So I saw the following riddle:
"Alice a Bob play a game using two coins. They flip both coins. If the results of the flips are HT, Alice wins, and if the results of the flip are TH, then Bob wins, but if the results are TT or HH they flip again. They do this until one of them wins. What is the chance that Bob wins?"
Spoiler
The answer is $\frac{1}{2}$
Can someone provide some mathematical evidence as to why this is the case?
I must be looking at it wrong, surely looking at a single game (flip two coins) the results are he wins, she wins or neither win? So how can him winning be a $\frac{1}{2}$?

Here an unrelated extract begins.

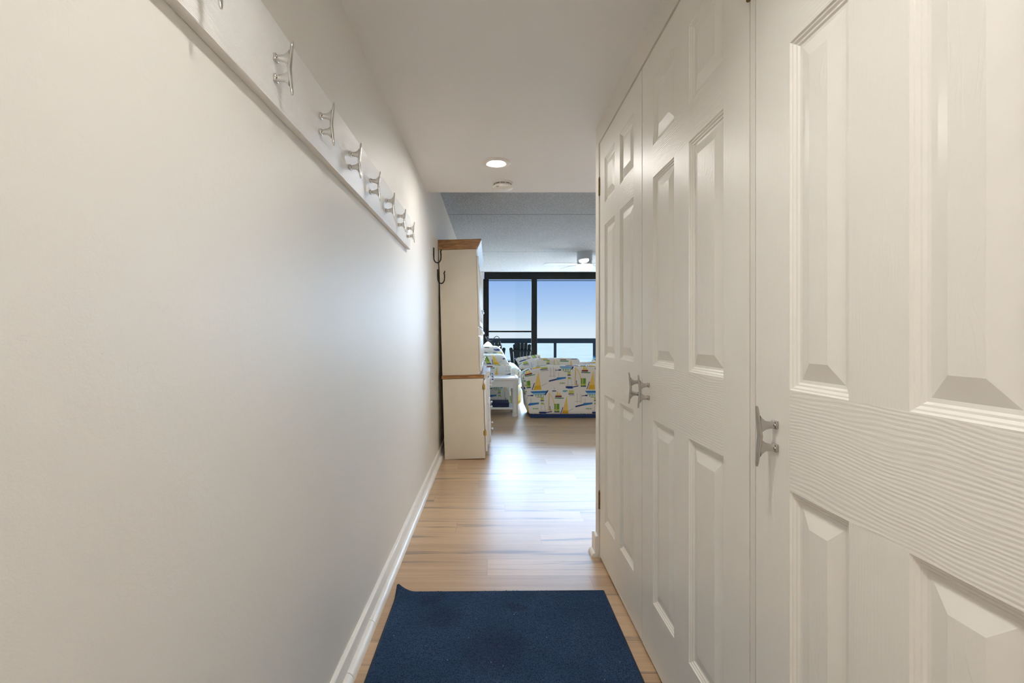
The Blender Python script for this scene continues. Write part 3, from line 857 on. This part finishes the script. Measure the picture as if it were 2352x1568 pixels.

Let $B$ be the event that Bob wins. Assuming that the coins are fair, conditioning on the first flips yields $$ \mathbb{P}(B)=\frac{1}{4}\mathbb{P}(B\mid HT)+\frac{1}{4}\mathbb{P}(B\mid TH)+\frac{1}{2}\mathbb{P}(B\mid HH,TT)=\frac{1}{4}+\frac{1}{2}\mathbb{P}(B\mid HH,TT)$$
But $\mathbb{P}(B\mid HH,TT)=\mathbb{P}(B)$ since if the flips are $HH$ or $TT$ then the game starts over. Hence $$ \frac{1}{2}\mathbb{P}(B)=\frac{1}{4} $$ or $\mathbb{P}(B)=\frac{1}{2}$.